━━━━━ Supplied material
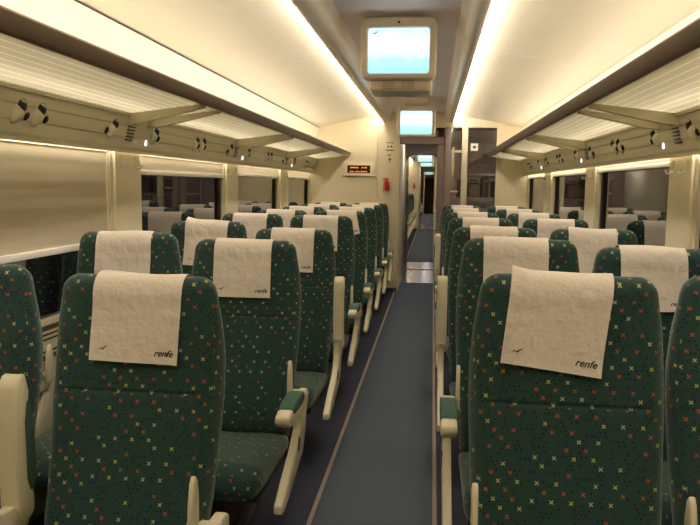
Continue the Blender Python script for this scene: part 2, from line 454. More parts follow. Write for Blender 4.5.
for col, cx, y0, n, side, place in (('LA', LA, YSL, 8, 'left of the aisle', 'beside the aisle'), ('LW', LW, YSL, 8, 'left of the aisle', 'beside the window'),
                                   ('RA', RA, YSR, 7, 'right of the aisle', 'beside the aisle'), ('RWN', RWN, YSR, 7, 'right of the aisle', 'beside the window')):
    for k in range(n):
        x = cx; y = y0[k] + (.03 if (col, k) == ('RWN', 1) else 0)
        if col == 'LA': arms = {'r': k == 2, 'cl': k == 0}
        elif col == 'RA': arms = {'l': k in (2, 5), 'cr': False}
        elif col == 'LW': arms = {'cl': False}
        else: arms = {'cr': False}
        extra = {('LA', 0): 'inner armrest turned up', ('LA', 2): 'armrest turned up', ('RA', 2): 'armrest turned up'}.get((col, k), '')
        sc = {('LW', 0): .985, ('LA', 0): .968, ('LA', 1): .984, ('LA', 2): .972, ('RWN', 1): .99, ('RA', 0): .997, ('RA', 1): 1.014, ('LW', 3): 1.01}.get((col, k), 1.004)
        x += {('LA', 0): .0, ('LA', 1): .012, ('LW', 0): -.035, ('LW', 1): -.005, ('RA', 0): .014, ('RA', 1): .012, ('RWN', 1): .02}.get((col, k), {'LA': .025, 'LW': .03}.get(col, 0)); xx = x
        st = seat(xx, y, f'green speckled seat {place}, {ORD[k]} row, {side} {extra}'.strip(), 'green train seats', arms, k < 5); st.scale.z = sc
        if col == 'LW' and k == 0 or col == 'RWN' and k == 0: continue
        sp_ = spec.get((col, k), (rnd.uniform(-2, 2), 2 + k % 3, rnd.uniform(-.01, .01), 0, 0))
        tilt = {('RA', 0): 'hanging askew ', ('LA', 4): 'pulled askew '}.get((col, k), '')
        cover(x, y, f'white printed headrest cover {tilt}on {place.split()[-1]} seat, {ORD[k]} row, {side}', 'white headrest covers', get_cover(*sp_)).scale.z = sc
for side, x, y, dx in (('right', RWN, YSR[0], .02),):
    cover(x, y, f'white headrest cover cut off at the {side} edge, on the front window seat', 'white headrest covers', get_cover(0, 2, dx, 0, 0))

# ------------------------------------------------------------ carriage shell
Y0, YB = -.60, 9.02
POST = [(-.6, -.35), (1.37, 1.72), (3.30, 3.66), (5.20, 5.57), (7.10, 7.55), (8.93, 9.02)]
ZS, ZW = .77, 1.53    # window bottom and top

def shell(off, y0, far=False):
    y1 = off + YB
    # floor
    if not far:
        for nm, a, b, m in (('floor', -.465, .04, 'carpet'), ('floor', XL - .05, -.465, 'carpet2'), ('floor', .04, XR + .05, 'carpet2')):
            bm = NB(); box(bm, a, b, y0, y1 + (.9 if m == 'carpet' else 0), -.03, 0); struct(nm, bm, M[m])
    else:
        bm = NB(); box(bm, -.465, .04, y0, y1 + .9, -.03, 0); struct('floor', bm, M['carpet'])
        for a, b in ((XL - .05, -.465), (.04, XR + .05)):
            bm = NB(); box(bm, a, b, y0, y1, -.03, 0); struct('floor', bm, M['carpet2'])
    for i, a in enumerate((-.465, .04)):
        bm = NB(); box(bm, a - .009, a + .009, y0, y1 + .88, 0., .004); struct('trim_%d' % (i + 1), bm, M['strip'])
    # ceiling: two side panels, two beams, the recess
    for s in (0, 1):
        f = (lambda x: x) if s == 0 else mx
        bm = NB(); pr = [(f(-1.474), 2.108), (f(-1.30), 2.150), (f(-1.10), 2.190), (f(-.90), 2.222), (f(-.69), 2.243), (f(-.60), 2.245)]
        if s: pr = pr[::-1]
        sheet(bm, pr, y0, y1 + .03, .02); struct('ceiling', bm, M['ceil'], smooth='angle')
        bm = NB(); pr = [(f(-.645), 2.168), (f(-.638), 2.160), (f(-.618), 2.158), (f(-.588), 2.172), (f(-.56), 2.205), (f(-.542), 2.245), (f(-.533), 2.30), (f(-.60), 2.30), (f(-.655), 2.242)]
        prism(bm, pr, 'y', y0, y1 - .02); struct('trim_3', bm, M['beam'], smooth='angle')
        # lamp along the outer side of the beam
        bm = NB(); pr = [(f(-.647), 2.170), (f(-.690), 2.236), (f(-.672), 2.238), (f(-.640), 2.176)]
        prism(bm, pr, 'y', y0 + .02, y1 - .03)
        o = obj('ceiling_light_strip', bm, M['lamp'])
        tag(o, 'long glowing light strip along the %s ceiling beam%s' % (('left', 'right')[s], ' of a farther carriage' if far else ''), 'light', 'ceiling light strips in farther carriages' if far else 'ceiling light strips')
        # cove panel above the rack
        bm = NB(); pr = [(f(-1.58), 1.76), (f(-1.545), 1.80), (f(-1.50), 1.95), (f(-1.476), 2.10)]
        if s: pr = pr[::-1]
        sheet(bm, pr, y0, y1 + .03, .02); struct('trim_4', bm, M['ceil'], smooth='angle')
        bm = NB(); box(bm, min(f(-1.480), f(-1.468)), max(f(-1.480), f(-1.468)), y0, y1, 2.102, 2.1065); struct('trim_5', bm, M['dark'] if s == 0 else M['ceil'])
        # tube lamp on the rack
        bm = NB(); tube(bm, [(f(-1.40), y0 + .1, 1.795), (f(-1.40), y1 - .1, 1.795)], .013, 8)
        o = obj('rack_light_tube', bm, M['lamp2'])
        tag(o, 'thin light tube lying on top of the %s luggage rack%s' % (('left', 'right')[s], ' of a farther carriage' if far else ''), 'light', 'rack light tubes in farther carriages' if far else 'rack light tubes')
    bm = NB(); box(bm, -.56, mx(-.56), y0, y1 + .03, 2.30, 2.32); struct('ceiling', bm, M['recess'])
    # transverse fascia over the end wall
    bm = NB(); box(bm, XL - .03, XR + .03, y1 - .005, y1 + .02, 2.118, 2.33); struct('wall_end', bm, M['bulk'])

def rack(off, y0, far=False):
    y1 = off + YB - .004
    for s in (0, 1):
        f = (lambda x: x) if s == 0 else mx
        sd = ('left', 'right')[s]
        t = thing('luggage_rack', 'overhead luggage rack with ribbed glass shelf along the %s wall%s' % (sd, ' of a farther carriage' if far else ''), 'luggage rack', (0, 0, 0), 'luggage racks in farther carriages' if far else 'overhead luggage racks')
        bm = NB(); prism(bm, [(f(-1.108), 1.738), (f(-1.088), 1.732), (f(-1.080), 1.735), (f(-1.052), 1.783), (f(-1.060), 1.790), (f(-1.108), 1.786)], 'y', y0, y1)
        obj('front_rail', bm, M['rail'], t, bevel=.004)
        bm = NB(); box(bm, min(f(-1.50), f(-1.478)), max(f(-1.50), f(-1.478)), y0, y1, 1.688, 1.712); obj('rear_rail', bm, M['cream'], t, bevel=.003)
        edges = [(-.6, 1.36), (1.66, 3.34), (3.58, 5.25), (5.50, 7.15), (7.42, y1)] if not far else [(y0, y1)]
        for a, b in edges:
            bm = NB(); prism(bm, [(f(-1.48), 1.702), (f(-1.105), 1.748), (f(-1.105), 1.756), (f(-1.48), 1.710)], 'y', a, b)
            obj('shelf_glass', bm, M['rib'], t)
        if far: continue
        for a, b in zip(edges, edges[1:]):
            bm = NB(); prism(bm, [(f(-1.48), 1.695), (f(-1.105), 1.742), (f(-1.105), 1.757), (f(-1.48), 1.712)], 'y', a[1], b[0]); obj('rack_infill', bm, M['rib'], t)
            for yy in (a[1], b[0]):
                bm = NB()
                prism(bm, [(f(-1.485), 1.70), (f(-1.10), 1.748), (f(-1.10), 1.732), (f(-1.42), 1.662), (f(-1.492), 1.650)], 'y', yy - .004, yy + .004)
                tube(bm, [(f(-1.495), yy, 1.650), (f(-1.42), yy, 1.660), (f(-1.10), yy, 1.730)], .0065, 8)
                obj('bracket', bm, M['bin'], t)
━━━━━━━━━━
▶ Goal:
Each line from the line with "bm = NB(); box(bm, a, b, y0, y1 +" to the line with "for a, b in ((XL" is to be echoed exactly; both boundary lines are included, and nothing else is to be output.

▶ Written response:
            bm = NB(); box(bm, a, b, y0, y1 + (.9 if m == 'carpet' else 0), -.03, 0); struct(nm, bm, M[m])
    else:
        bm = NB(); box(bm, -.465, .04, y0, y1 + .9, -.03, 0); struct('floor', bm, M['carpet'])
        for a, b in ((XL - .05, -.465), (.04, XR + .05)):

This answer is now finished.